![](https://www.mezzocielo.it/wp-content/uploads/2025/02/Il-Male-oscuro-foto-www.palermoculture.it--600x326.jpg)
fotografia – www. palermoculture.palermo.it
Egle Palazzolo
È sempre un azzardo portare in scena ciò che nasce libro come atto originale, come narrazione di sé, dello scrittore stesso, come confessione o ribellione verso un proprio “io irrisolto” all’interno di una coscienza che spia, volente o no, nel suo fondo.
Giuseppe Depasquale si fa tentare, si pone dentro le pagine che segnano “Il male oscuro” ma che non lo relegano interamente al rapporto vanamente e diversamente frontale padre-figlio, vanno oltre esasperando qualche ferita in più rispetto alle tante che il protagonista lamenta e che lo calano nel buio di ogni suo passo irriconoscibile o contraddittorio. La sua regia è compatta e tiene fede al registro prescelto sia, nella recitazione del protagonista, assai lodevole e in presa diretta quella di Alessio Vassallo
e altrettanto del suo psicoterapeuta, Ninni Bruschetta che muta il tono di ogni complice analisi professionale quando veste il ruolo del genitore furibondo e ingeneroso. Ed è, a conti fatti, abbastanza gradevole seppure insistente il moto di scena che si fa supporto di immaginazione e memoria e che vede impegnati Cesare Biondolillo, Lucia Fossi, Luca Iacono, Viviana Lombardo, Ginevra Pisani e l’ottima Consuelo Lupo.

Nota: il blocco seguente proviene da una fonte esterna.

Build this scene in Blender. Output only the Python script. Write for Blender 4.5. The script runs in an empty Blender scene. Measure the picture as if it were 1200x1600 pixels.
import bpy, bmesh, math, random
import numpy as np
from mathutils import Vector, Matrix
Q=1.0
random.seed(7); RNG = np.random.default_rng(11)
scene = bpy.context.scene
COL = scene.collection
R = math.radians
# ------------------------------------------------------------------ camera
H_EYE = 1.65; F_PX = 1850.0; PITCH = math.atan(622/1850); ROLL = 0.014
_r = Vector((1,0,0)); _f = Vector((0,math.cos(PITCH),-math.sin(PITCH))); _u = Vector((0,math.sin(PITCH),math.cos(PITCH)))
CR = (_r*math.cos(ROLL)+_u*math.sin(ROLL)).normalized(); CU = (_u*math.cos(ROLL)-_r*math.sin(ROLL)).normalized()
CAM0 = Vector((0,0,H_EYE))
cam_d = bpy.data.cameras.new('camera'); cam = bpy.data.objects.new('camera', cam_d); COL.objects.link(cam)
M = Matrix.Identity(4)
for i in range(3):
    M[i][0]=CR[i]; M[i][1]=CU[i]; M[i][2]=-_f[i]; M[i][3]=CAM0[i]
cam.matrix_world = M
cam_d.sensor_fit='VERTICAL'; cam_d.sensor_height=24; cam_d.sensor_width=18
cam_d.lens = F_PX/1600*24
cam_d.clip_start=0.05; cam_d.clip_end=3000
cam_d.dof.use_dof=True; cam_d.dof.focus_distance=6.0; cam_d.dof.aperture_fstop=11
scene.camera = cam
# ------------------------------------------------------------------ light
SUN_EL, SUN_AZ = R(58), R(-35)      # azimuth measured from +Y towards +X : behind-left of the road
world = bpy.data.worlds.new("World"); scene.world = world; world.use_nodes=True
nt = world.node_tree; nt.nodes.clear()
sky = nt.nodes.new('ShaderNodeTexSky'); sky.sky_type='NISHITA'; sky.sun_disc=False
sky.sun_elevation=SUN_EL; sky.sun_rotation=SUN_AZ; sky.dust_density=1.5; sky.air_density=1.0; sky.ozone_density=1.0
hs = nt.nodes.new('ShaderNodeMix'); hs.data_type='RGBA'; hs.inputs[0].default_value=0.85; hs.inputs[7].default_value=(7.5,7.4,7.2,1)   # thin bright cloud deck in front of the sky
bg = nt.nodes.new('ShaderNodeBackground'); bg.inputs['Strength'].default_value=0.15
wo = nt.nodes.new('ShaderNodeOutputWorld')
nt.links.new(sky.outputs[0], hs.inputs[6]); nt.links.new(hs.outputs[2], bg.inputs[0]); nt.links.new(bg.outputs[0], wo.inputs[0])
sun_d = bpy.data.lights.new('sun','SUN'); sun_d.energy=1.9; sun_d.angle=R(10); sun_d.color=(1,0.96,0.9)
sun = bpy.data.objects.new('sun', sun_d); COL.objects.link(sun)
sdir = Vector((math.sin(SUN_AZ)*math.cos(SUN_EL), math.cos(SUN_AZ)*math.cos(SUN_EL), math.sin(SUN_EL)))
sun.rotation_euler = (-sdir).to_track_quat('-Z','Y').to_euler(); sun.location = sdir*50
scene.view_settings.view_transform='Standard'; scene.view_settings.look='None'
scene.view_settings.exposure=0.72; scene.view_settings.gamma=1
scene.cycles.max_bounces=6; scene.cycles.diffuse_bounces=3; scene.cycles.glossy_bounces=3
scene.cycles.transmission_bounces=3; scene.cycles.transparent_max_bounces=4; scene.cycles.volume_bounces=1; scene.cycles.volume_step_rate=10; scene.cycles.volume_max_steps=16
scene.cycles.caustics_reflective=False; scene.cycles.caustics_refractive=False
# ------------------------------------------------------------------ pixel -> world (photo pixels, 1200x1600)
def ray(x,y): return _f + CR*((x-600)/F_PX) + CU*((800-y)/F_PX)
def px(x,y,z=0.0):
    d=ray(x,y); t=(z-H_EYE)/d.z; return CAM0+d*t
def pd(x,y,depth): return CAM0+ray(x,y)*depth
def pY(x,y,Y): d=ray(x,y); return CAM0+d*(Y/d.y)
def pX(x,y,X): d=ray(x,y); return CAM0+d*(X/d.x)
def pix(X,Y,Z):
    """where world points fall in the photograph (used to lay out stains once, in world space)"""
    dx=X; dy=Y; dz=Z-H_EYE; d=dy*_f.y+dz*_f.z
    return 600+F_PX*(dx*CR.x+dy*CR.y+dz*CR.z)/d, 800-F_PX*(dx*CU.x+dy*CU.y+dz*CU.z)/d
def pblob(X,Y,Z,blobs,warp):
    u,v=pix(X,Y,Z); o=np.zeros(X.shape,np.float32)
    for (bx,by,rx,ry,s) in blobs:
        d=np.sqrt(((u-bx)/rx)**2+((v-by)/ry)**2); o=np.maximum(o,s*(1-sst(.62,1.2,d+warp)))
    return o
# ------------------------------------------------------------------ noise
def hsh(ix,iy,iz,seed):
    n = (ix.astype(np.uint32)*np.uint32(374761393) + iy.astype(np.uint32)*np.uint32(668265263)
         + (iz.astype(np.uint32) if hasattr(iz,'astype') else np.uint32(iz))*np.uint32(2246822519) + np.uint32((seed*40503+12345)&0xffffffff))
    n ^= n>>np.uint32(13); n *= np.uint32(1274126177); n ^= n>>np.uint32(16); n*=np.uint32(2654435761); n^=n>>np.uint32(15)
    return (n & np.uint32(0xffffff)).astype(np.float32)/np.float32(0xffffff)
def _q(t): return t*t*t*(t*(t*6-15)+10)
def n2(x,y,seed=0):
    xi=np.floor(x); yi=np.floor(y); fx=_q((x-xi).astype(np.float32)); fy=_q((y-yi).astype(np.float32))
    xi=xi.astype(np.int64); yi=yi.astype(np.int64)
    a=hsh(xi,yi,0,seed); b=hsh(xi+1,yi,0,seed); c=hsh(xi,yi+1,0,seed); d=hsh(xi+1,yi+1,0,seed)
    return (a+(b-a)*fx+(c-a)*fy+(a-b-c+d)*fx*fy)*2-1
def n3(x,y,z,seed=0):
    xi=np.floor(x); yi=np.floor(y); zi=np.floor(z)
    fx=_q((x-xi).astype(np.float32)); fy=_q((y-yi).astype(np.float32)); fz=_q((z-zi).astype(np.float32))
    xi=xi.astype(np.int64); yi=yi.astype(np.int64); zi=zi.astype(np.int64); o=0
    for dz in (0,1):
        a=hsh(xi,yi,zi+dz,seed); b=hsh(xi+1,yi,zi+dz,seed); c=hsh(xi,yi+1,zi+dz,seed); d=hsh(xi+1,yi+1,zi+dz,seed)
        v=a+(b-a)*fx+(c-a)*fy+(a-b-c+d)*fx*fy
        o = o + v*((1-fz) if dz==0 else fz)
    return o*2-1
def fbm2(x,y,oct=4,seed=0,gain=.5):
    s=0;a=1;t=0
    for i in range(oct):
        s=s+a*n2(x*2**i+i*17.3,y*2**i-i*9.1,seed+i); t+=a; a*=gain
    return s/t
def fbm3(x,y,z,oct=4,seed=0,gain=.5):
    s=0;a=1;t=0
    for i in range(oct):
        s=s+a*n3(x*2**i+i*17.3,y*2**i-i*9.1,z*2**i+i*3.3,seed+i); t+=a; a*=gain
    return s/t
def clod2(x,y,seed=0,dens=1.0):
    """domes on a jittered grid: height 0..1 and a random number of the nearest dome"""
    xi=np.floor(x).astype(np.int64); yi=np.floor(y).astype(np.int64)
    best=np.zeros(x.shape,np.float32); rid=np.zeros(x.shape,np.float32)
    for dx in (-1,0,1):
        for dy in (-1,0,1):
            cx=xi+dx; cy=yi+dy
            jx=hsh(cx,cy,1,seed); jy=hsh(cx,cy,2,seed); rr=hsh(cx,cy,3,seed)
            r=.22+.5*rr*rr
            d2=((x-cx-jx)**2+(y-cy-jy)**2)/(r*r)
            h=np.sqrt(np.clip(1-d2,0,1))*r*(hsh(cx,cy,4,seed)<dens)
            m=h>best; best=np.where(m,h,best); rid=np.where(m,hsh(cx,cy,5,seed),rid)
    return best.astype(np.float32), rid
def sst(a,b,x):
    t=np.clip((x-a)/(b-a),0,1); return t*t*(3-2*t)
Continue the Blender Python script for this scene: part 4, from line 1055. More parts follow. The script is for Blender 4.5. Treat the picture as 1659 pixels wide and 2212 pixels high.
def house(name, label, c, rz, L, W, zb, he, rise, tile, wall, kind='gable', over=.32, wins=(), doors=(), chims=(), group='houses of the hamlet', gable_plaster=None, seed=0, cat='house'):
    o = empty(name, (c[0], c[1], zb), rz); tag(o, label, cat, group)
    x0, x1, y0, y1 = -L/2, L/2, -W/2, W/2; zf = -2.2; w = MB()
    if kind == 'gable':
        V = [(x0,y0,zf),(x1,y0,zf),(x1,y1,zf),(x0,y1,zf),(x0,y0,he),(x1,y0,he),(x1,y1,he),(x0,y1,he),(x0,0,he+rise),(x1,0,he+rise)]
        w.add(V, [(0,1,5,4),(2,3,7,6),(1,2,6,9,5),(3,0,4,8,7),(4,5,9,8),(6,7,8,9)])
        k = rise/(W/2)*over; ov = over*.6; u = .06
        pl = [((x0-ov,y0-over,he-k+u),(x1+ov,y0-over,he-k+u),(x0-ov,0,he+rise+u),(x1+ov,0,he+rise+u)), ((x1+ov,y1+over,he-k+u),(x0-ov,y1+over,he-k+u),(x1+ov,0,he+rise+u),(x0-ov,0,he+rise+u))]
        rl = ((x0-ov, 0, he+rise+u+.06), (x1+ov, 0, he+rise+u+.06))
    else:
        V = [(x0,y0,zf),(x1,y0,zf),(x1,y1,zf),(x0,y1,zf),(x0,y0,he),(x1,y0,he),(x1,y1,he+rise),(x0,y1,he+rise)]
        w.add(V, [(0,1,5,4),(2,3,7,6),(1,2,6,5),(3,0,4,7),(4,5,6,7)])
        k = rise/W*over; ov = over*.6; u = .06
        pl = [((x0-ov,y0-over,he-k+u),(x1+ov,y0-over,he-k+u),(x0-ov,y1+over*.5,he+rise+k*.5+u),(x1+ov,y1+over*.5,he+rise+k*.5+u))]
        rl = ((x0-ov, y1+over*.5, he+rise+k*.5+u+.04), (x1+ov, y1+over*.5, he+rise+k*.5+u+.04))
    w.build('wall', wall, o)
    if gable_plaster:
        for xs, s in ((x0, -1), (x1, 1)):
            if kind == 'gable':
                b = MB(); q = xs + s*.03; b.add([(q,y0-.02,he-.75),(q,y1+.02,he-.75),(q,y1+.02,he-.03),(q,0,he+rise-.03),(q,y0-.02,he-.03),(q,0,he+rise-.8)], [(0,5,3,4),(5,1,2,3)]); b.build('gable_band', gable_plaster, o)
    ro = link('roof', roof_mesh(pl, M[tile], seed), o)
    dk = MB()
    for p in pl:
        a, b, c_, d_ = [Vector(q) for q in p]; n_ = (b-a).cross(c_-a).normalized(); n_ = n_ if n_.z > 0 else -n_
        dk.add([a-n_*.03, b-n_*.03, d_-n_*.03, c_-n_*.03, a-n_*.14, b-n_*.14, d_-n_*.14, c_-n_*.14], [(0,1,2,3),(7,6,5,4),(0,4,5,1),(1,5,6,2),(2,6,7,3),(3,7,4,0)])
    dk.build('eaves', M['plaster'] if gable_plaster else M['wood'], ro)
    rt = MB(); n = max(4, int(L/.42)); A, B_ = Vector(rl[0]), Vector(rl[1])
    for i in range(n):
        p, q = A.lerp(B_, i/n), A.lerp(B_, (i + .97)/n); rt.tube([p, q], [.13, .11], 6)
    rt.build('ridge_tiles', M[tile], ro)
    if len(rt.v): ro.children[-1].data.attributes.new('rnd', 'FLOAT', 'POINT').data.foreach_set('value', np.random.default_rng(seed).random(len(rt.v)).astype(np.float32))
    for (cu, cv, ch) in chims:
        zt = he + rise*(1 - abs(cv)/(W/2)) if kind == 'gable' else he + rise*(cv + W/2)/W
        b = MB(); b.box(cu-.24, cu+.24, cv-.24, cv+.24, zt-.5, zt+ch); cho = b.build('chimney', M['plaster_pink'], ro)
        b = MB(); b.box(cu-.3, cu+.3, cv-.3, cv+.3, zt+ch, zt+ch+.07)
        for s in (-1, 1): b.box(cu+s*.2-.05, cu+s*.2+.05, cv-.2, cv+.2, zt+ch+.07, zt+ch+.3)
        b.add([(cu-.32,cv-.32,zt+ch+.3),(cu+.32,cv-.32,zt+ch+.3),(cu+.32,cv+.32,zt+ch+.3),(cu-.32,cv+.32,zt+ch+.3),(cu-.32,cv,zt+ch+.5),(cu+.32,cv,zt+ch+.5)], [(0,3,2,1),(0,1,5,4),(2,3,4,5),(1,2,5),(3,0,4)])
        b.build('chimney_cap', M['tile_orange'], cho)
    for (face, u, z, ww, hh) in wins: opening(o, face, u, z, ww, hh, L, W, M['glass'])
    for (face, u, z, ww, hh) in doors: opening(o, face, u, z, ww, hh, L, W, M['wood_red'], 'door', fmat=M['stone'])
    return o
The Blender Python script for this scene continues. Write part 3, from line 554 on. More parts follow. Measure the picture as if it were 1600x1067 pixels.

Depasquale uomo di teatro di ampia esperienza, – più di quaranta le sue regie-, scrittore egli stesso ha certamente subito il fascino di Giuseppe Berto, della sua personalità di singolare calibro, della sua autodeterminazione, della capacità di arrivare all’ironia, al più irriverente dei pessimismi, mettendo in vista, la sua angoscia, la trappola di una esistenza in travaglio, un percorso tutto da compiersi.
Ha guardato non indietro ma in avanti, a fronte di un libro di successo per il quale Berto vinse quasi in tandem il Premio Campiello e il Premio Viareggio e che chiede tuttora il senso di una rilettura, Berto resta infatti seppure non il solo, uno dei più indicativi, fra i letterati di quegli anni Sessanta di cui teniamo oggi, poca o altalenante memoria.
Depasquale sceglie e propone, liberamente, come certamente gli spetta, ma tiene fede ai contenuti, e arriva al suo finale isolando il protagonista in un rovesciamento dello sconforto o dell’irriverenza: in un rivisitato atto di fede. Guarisce Bepi sta dicendoci Depasquale? Il suo è un rifugio di religiosità, di fede?
Ossia sta dicendoci Berto che guarisce dal suo male?
E se tre quarti di secolo dopo ce lo chiediamo “Il male oscuro “, avrà i suoi applausi non solo al Teatro Biondo di Palermo ma a Catania, ad Aquila dove subito dopo andrà in scena.